Ce sont les petites entreprises qui vont créer des emplois. Ce qui m'a le plus choqué aujourd'hui, c'est le fait que Charlie Hutton dise que le goût du travail est mort lorsque les saisonniers de l'industrie de la pêche ont pu percevoir l'assurance-chômage pendant les mois d'hiver. Ils n'avaient donc plus à aller couper du bois. Il a répété que dans cette province-ci le goût du travail a presque disparu.
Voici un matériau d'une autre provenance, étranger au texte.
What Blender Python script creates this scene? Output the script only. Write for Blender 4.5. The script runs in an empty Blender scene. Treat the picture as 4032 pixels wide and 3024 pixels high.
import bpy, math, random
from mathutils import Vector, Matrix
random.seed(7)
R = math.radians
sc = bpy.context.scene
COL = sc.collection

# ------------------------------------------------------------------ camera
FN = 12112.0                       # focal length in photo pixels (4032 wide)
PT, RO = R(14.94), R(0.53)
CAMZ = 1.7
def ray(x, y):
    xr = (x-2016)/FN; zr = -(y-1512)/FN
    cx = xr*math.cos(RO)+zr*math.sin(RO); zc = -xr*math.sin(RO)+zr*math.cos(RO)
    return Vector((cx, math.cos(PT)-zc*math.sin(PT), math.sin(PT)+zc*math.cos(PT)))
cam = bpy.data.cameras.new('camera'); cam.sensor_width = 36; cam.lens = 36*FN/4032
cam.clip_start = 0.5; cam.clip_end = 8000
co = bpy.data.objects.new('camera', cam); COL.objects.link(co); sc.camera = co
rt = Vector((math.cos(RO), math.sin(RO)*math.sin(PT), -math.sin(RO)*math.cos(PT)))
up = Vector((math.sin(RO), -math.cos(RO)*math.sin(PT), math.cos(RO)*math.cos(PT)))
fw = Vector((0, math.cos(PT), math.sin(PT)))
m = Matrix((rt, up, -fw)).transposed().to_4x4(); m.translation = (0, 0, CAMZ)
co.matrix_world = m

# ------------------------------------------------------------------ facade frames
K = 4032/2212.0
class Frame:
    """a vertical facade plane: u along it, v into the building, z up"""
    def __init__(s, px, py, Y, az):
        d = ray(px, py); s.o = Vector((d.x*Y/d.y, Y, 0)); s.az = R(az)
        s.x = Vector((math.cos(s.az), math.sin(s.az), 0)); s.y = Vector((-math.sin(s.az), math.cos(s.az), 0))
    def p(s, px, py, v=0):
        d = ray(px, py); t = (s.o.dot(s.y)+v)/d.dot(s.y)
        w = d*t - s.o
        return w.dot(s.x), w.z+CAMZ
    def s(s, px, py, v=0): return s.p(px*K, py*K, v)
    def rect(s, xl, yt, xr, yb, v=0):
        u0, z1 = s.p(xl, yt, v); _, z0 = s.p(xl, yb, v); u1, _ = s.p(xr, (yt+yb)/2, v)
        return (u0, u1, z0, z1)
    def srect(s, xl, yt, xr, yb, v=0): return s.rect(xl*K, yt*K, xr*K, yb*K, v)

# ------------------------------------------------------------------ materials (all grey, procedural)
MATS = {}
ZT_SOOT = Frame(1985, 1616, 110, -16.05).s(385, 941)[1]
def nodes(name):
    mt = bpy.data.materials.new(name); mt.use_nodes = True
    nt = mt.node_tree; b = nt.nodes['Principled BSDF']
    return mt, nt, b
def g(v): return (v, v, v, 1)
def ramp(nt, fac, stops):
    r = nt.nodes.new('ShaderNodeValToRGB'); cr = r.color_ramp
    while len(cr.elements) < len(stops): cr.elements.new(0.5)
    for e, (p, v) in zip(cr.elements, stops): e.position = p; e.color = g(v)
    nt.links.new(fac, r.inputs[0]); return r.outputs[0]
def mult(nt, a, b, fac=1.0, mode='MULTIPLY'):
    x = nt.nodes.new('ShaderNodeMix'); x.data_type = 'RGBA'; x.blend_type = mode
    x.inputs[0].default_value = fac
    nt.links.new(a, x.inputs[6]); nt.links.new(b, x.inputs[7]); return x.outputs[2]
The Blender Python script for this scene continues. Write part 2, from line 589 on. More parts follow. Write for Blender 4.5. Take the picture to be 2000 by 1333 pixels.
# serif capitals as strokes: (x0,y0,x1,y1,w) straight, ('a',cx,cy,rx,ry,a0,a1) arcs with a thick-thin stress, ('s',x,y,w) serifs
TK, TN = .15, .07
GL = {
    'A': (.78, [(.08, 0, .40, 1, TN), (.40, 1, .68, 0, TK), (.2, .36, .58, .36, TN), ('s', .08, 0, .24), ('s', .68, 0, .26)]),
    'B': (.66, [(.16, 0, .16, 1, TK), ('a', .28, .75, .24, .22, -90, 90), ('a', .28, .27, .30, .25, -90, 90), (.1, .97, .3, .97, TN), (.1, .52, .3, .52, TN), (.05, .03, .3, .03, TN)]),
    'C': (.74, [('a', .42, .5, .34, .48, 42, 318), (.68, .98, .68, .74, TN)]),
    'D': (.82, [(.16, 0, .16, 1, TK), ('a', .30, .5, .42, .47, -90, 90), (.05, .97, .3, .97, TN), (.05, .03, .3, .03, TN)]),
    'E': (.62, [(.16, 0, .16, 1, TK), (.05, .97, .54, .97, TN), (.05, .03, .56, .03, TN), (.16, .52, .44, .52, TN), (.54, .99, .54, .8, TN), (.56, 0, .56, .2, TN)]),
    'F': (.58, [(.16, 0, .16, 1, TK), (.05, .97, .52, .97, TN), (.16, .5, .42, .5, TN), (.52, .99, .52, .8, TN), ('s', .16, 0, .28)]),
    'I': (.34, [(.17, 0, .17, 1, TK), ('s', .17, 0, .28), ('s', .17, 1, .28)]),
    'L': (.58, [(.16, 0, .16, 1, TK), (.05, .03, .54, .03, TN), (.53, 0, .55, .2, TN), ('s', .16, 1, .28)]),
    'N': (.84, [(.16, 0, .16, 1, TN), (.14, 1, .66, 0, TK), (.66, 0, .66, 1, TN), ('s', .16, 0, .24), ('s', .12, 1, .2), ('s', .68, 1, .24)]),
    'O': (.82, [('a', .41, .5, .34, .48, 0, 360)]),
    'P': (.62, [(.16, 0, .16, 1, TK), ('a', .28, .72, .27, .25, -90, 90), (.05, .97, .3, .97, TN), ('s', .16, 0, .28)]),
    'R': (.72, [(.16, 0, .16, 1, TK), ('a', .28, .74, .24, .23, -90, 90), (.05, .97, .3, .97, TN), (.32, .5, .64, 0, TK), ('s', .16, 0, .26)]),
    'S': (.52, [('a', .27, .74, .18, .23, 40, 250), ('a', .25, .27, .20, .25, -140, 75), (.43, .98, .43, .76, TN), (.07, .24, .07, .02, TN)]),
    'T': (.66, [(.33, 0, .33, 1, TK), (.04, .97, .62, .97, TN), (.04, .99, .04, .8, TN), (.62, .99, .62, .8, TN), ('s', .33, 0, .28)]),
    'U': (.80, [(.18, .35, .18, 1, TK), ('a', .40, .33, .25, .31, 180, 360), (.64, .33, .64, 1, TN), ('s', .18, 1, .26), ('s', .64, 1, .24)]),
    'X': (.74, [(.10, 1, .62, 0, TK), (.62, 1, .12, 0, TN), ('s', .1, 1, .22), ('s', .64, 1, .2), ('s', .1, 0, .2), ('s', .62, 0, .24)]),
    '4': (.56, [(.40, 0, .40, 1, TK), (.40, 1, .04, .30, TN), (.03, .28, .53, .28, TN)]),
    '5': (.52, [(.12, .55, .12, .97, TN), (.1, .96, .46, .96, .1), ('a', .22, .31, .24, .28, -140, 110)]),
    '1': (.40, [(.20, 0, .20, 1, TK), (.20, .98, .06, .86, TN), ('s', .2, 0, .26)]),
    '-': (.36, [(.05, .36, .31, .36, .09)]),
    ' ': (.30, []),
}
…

Cela peut être vrai dans une certaine mesure. On nous a dit, par le passé, que l'assurance-chômage était une aimable plaisanterie et que les Terre-Neuviens eux-mêmes en avaient honte. Cela a été dit ici même par d'autres témoins. Mais je ne pense pas vraiment que le goût du travail soit mort lorsque je vois les personnes qui oeuvrent auprès des femmes dans le besoin, quand je vois des personnes d'un certain âge qui font du bénévolat, et des gens comme Hilda Pollard qui luttent pour créer quelques emplois au sein de l'industrie du tourisme, industrie qui, nous l'espérons, se développera à Terre-Neuve.
J'estime qu'il nous incombe de revenir devant vous avez des solutions. M. Hutton a proposé une approche. En attendant, il pourrait peut-être retenir ce que disait Mme Chamberlain. À chaque fois que, dans ma circonscription, un petit entrepreneur estime avoir été injustement traité par un établissement financier, je veux le savoir et je suis prêt à intervenir. Vous devriez, vous aussi, prendre contact sans tarder avec votre député, ainsi qu'avec l'ombudsman. Essayez d'abord cela, et soyez prêts à aller voir votre député. Tous les parlementaires ici réunis estiment que cela fait partie de leur travail.
Je me suis étendu un peu trop longtemps. Tout ce qui a été dit ici nous a été d'une grande utilité. Chaque visite à Terre-Neuve nous rappelle la grandeur et la beauté de cette province. Nous reconnaissons, comme le disait Charlie Hutton avec une pointe d'outrance, que vous avez ici un capital d'intelligence qui, par personne, dépasse peut-être la moyenne de tout ce qui se trouve ailleurs. Nous sommes ravis de vous avoir rencontrés. Merci beaucoup.
La séance est suspendue pendant dix minutes.